Witam serdecznie,
Chciałbym uzyskać informacje, wskazówki i ewentualne porady na temat ogrzewania.
Więc posiadam mieszkanie 48 m2. Parter, budynek podpiwniczony , mieszkanie środkowe, więc mam tylko 2 ściany zewnętrzne, grubość murów to 50 cm, budynek ocieplony 3 lata temu, wysokość mieszkania 2,5 m. Obecnie na całe mieszkanie posiadam 1 piec kaflowy który jest nie wystarczający. Temp w pomieszczeniu w którym znajduje się piec wynosi najczęściej 20 C natomiast kuchnia i łazienka od 16-18 C. Max temp jaką udało mi się uzyskać w pokoju (z piecem) to 24-26 C (przy naprawdę porządnym paleniu które jest mało ekonomiczne bo pożera spora ilość węgla). Podłoga obecnie wygląda w następujący sposób: strop-> ziemia lub coś w tym rodzaju ->deski -> płyty osb. Ogrzewania centralnego na gaz nie mogę zrobić bo już inni lokatorzy mają i nie ma wolnego przewodu kominowego, z tego co się orientowałem to piecyków z zamkniętą komorą spalania też nie mogę bo wspólnoty się nie zgadzają ze względu na dziury w elewacji no więc zostaje mi piec. I tutaj wyczytałem, że są 2 możliwości.

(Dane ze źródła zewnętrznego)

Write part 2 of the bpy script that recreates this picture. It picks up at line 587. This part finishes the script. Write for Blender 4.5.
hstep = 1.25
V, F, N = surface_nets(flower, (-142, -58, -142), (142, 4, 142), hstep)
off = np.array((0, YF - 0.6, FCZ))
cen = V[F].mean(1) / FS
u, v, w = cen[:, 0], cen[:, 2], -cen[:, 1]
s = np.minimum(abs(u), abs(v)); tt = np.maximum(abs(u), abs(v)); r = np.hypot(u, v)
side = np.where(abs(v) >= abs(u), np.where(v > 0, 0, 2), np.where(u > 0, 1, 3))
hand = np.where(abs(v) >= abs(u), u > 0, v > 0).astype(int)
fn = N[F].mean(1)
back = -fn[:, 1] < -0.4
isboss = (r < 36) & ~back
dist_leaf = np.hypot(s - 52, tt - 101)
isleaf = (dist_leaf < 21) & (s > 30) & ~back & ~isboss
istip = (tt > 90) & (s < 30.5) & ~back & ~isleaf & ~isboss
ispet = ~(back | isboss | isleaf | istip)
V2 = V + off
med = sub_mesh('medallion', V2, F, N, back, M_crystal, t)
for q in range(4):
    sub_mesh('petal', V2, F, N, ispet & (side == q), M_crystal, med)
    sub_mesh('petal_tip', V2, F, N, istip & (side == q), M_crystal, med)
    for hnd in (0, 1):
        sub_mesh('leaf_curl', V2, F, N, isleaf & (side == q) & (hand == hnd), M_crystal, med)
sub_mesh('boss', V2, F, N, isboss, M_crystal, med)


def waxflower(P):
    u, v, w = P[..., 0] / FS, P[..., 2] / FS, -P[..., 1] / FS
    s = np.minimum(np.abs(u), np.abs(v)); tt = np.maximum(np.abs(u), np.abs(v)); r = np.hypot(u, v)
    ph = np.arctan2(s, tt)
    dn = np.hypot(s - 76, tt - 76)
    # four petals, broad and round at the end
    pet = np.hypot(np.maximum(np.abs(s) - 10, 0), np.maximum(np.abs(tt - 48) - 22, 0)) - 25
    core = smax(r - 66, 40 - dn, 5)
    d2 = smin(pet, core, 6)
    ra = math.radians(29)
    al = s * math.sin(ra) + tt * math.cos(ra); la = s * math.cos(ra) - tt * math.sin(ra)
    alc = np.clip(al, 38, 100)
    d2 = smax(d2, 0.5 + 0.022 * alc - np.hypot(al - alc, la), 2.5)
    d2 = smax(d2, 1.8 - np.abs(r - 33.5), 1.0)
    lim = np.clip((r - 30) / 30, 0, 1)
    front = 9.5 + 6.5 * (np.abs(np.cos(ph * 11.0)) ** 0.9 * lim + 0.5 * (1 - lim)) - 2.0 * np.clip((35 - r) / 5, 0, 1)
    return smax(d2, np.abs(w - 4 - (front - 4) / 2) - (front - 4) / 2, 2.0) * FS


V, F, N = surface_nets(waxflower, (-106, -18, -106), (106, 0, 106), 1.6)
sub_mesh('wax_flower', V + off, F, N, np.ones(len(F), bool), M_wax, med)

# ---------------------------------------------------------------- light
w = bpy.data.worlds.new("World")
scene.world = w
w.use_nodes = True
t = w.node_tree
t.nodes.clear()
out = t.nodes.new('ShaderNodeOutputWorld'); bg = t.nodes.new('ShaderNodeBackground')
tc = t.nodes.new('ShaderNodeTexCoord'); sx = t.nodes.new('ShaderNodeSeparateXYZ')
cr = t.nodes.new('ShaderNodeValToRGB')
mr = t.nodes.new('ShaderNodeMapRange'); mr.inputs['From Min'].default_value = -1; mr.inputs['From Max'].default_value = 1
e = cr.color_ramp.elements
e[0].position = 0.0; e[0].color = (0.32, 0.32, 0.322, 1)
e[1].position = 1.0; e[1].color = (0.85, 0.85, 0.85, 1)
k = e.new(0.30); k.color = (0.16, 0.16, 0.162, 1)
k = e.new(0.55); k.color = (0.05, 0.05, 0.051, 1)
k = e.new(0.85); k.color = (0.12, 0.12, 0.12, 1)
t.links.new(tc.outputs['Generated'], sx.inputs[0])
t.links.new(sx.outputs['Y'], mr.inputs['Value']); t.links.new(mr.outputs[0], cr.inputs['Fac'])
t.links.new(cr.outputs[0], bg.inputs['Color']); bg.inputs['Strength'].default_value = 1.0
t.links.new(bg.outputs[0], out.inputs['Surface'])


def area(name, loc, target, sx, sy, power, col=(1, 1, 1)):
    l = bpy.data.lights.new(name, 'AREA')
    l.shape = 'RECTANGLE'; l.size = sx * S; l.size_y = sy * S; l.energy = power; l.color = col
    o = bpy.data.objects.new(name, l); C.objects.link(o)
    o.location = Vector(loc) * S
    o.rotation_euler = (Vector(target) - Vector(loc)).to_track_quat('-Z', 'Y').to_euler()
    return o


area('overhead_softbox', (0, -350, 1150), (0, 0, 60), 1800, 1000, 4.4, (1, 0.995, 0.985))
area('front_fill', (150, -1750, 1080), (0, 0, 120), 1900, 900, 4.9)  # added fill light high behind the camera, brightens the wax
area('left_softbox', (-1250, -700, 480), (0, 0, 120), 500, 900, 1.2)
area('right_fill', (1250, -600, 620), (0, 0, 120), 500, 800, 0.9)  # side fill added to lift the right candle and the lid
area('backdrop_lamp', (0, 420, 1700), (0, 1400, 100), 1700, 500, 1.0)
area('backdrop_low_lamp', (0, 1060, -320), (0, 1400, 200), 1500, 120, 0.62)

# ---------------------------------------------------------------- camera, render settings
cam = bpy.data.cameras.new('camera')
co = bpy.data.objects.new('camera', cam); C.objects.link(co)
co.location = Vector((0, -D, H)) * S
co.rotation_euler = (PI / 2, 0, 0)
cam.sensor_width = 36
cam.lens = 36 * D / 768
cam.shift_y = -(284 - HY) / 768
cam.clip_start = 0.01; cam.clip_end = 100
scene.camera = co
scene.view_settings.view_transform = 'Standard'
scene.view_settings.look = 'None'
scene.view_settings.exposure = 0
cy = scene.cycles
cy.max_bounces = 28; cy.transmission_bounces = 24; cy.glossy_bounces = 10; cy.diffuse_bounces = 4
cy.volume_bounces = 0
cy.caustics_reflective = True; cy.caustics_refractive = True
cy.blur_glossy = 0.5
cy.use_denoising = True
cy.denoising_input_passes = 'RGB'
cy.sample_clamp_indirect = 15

1. piec kaflowy/kominek z płaszczem wodnym
2. nie wiem jak to się fachowo nazywa ale polega to na tym, że piec/kominek nagrzewa powietrze które jest następnie wywiewane do innych pomieszczeń czy coś w tym rodzaju (mam znajomą w sanepidzie która powiedziała, że ogrzewanie tego rodzaju sprzyja alergizacji z powodu tego że wraz z tym powietrzem wydmuchiwane są wszelakie bakterie i drobnoustroje).
Zadaję więc pytanie co w mojej sytuacji było by optymalne, jakie ogrzewanie sprawdzałoby się najlepiej, na co zwrócić uwagę oraz jakie są jeszcze inne możliwości ogrzewania mieszkania bo na pewno takowe istnieją.